### Short task
Quote the listing below word for word, stopping after the line that contains "sweep('ferrule',[f(.95),f(1.0)],[.016,.015],M_steel,t)".

### Source data

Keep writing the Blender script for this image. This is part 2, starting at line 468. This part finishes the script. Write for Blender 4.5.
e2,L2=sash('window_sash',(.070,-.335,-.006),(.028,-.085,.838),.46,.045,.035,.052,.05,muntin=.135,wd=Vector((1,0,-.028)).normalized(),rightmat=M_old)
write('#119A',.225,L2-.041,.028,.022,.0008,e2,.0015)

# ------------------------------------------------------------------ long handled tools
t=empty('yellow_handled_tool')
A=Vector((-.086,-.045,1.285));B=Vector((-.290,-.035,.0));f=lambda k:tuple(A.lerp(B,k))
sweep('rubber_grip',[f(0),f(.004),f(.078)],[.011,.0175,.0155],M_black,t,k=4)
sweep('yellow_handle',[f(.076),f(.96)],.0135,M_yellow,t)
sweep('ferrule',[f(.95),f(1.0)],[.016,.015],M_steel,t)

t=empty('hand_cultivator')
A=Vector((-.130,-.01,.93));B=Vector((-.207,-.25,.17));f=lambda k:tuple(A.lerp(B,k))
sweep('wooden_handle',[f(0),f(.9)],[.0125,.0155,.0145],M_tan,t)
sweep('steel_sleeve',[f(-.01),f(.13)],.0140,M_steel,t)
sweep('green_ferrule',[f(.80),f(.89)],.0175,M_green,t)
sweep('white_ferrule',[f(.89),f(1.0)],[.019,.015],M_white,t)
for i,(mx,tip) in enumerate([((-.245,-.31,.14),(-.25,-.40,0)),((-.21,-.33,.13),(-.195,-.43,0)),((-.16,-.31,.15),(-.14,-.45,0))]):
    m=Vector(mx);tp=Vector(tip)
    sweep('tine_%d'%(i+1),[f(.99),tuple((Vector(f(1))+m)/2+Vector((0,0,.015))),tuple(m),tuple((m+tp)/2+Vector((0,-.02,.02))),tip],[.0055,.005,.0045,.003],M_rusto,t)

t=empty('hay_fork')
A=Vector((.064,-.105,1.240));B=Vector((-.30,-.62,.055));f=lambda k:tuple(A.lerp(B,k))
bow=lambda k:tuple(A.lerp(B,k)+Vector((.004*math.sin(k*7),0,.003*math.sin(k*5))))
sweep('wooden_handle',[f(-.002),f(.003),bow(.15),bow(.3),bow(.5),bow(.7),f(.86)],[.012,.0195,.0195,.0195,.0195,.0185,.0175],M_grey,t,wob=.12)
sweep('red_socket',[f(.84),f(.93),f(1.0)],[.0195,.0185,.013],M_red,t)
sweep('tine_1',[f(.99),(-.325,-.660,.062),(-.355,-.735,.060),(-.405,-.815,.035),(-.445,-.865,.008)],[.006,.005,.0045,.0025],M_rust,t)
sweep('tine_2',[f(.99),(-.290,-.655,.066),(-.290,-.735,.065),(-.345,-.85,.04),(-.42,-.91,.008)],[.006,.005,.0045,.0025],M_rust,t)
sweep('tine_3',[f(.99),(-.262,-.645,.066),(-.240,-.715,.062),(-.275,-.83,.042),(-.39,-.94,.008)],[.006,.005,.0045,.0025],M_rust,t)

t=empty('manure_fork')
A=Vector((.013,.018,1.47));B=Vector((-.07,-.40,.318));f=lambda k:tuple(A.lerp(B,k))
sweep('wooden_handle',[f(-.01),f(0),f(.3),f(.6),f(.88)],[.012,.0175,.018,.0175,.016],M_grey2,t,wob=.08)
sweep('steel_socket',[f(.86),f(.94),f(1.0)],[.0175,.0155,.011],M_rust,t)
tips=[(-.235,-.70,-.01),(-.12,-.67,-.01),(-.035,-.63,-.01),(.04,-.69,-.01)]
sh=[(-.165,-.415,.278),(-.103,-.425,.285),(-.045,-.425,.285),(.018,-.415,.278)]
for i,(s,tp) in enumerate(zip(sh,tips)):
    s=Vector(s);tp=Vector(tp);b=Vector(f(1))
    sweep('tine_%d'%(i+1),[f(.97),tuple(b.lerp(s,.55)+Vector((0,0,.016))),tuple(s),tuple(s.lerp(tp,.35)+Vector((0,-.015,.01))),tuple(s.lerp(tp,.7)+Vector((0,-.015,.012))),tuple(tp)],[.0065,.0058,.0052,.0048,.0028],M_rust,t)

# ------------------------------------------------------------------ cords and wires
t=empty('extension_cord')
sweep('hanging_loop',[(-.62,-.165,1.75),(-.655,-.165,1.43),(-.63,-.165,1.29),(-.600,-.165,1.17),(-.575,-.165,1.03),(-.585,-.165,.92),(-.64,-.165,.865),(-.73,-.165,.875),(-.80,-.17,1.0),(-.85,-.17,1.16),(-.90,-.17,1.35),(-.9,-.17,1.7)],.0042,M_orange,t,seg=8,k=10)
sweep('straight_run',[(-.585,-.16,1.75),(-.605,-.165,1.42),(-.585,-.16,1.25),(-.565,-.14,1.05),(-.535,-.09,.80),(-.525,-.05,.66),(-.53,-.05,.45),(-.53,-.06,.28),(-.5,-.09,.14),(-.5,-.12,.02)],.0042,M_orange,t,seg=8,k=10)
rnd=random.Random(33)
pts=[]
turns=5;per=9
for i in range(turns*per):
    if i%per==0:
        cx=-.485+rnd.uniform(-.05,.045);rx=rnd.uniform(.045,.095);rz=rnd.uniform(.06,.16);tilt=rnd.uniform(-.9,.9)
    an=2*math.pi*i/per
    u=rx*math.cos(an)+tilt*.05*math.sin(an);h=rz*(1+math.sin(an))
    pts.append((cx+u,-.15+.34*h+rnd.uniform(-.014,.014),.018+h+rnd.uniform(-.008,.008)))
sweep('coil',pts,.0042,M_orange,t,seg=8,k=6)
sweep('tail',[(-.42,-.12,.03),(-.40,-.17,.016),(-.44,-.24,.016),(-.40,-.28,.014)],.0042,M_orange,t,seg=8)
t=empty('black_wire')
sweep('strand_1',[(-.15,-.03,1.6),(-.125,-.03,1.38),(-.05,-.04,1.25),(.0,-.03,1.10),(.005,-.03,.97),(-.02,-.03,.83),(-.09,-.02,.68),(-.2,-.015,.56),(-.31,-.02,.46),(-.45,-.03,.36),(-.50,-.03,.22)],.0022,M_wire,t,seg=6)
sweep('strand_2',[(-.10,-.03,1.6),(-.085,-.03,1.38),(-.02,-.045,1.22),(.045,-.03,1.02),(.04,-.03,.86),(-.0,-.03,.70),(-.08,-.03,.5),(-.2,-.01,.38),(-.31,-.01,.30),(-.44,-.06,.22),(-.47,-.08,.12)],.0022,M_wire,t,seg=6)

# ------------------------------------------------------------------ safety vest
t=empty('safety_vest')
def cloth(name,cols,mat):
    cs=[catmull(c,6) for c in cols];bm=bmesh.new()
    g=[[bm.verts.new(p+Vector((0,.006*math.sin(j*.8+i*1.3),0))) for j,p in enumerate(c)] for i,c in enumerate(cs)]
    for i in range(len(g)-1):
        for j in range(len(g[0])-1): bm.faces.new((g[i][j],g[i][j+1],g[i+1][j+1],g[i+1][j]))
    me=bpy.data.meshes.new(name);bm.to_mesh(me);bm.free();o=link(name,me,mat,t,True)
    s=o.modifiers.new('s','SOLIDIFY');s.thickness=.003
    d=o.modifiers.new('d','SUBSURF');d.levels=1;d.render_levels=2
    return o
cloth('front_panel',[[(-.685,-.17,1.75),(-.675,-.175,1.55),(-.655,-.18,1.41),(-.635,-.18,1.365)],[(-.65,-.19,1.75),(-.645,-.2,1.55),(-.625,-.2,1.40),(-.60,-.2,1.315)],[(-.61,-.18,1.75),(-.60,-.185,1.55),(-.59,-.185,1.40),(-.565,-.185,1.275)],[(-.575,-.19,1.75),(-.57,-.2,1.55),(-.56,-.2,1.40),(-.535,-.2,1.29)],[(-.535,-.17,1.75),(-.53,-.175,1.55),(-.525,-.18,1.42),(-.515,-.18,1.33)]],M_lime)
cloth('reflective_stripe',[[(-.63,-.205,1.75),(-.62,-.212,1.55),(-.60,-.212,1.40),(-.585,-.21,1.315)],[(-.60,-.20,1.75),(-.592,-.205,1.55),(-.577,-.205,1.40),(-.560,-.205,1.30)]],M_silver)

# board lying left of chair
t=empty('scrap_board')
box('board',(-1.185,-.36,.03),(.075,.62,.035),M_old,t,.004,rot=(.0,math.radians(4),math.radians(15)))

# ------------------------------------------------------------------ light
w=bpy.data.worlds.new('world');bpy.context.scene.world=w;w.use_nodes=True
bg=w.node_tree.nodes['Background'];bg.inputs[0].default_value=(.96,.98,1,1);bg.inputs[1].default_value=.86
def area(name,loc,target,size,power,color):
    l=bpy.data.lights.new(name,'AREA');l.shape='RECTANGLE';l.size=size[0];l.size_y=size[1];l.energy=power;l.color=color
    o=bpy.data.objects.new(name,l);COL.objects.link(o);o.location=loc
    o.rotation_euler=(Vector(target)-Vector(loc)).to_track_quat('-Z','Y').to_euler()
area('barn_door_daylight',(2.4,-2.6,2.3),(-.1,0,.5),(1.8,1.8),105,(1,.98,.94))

### Full output
Keep writing the Blender script for this image. This is part 2, starting at line 468. This part finishes the script. Write for Blender 4.5.
e2,L2=sash('window_sash',(.070,-.335,-.006),(.028,-.085,.838),.46,.045,.035,.052,.05,muntin=.135,wd=Vector((1,0,-.028)).normalized(),rightmat=M_old)
write('#119A',.225,L2-.041,.028,.022,.0008,e2,.0015)

# ------------------------------------------------------------------ long handled tools
t=empty('yellow_handled_tool')
A=Vector((-.086,-.045,1.285));B=Vector((-.290,-.035,.0));f=lambda k:tuple(A.lerp(B,k))
sweep('rubber_grip',[f(0),f(.004),f(.078)],[.011,.0175,.0155],M_black,t,k=4)
sweep('yellow_handle',[f(.076),f(.96)],.0135,M_yellow,t)
sweep('ferrule',[f(.95),f(1.0)],[.016,.015],M_steel,t)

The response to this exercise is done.